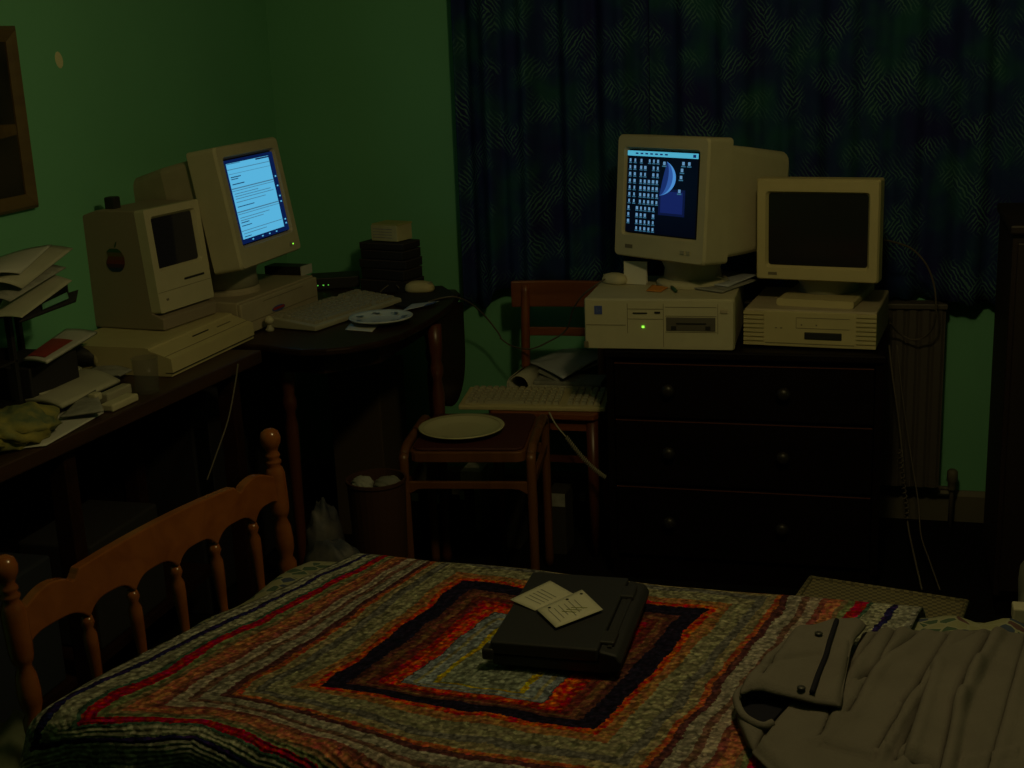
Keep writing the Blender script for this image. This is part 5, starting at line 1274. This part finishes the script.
# ------------------------------------------------------------------ right edge bits
a = Zp(1022, 614, .548); print('smallbox', a)
tag(mesh_obj('small_box', box(BM(), a.x-.018, a.x+.06, a.y-.035, a.y, .545, .572), GREYB, bevel=.003), 'small cream box at the foot of the bed by the right edge', 'box')
p = Yp(1030, 530, 3.1); lump('plastic_bag', 'pale carrier bag on the floor at the right edge beside the cabinet', 'bag', (p.x+.088, 3.12, 0), .10, .09, p.z+.03, mat('pale_bag', (.30, .29, .24), .6, bump=.3, bscale=20), 9, amp=.2)
# pale cloth heap behind the headboard
lump('cloth_heap', 'crumpled pale green cloth heap on the floor behind the headboard', 'cloth', (-1.53, 1.86, 0), .14, .18, .36, GREYCLOTH, 21, amp=.25)
lump('cushion', 'pale cushion at the lower left corner beyond the near bedpost', 'cushion', (-1.50, 1.56, 0), .09, .09, .38, GREYCLOTH, 22, amp=.12)

# ------------------------------------------------------------------ cables right of the chest
def cable(pts, r_, label, m_=CABLED, name='cable'):
    bm = BM(); tube(bm, pts, r_); return tag(mesh_obj(name, bm, m_, smooth=True), label, 'cable')
cable([Yp(884, 240, 3.86), Yp(897, 243, 3.9), Yp(912, 249, 3.93), Yp(926, 264, 3.94), Yp(934, 285, 3.95), Yp(936, 308, 3.96), Yp(934, 325, 4.0), Yp(926, 336, 4.04), Yp(914, 340, 4.06), Yp(900, 334, 4.06), Yp(889, 322, 4.0)], .0028, 'pale cable looping from the back of the dark monitor over the radiator')
cable([Yp(889, 345, 3.95), Yp(893, 380, 3.92), Yp(900, 430, 3.9), Yp(905, 490, 3.85), Yp(908, 525, 3.8), Yp(914, 555, 3.7), Yp(922, 590, 3.6)], .0030, 'left one of the two pale cables hanging down beside the chest')
cable([Yp(897, 345, 3.97), Yp(903, 400, 3.95), Yp(910, 450, 3.93), Yp(918, 500, 3.88), Yp(921, 535, 3.8), Yp(930, 562, 3.7), Yp(940, 590, 3.6)], .0022, 'right one of the two pale cables hanging down beside the chest')
A = Yp(899, 450, 3.88); B2 = Yp(908, 520, 3.80); n = 14*7; coil = []
for i in range(n+1):
    u = i/n; a = u*14*2*PI; c_ = A.lerp(B2, u); coil.append(c_+Vector((math.sin(a)*.006, .006*math.cos(a), 0)))
bm = BM(); tube(bm, coil, .002, 5, sm=False); tag(mesh_obj('coiled_cable', bm, CABLED, smooth=True), 'coiled cable wound around the cables beside the chest', 'cable')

EXERCISE DETAILS
Omit the pictures and output all of the other material exactly.

ANSWER TO THE EXERCISE
Keep writing the Blender script for this image. This is part 5, starting at line 1274. This part finishes the script.
# ------------------------------------------------------------------ right edge bits
a = Zp(1022, 614, .548); print('smallbox', a)
tag(mesh_obj('small_box', box(BM(), a.x-.018, a.x+.06, a.y-.035, a.y, .545, .572), GREYB, bevel=.003), 'small cream box at the foot of the bed by the right edge', 'box')
p = Yp(1030, 530, 3.1); lump('plastic_bag', 'pale carrier bag on the floor at the right edge beside the cabinet', 'bag', (p.x+.088, 3.12, 0), .10, .09, p.z+.03, mat('pale_bag', (.30, .29, .24), .6, bump=.3, bscale=20), 9, amp=.2)
# pale cloth heap behind the headboard
lump('cloth_heap', 'crumpled pale green cloth heap on the floor behind the headboard', 'cloth', (-1.53, 1.86, 0), .14, .18, .36, GREYCLOTH, 21, amp=.25)
lump('cushion', 'pale cushion at the lower left corner beyond the near bedpost', 'cushion', (-1.50, 1.56, 0), .09, .09, .38, GREYCLOTH, 22, amp=.12)

# ------------------------------------------------------------------ cables right of the chest
def cable(pts, r_, label, m_=CABLED, name='cable'):
    bm = BM(); tube(bm, pts, r_); return tag(mesh_obj(name, bm, m_, smooth=True), label, 'cable')
cable([Yp(884, 240, 3.86), Yp(897, 243, 3.9), Yp(912, 249, 3.93), Yp(926, 264, 3.94), Yp(934, 285, 3.95), Yp(936, 308, 3.96), Yp(934, 325, 4.0), Yp(926, 336, 4.04), Yp(914, 340, 4.06), Yp(900, 334, 4.06), Yp(889, 322, 4.0)], .0028, 'pale cable looping from the back of the dark monitor over the radiator')
cable([Yp(889, 345, 3.95), Yp(893, 380, 3.92), Yp(900, 430, 3.9), Yp(905, 490, 3.85), Yp(908, 525, 3.8), Yp(914, 555, 3.7), Yp(922, 590, 3.6)], .0030, 'left one of the two pale cables hanging down beside the chest')
cable([Yp(897, 345, 3.97), Yp(903, 400, 3.95), Yp(910, 450, 3.93), Yp(918, 500, 3.88), Yp(921, 535, 3.8), Yp(930, 562, 3.7), Yp(940, 590, 3.6)], .0022, 'right one of the two pale cables hanging down beside the chest')
A = Yp(899, 450, 3.88); B2 = Yp(908, 520, 3.80); n = 14*7; coil = []
for i in range(n+1):
    u = i/n; a = u*14*2*PI; c_ = A.lerp(B2, u); coil.append(c_+Vector((math.sin(a)*.006, .006*math.cos(a), 0)))
bm = BM(); tube(bm, coil, .002, 5, sm=False); tag(mesh_obj('coiled_cable', bm, CABLED, smooth=True), 'coiled cable wound around the cables beside the chest', 'cable')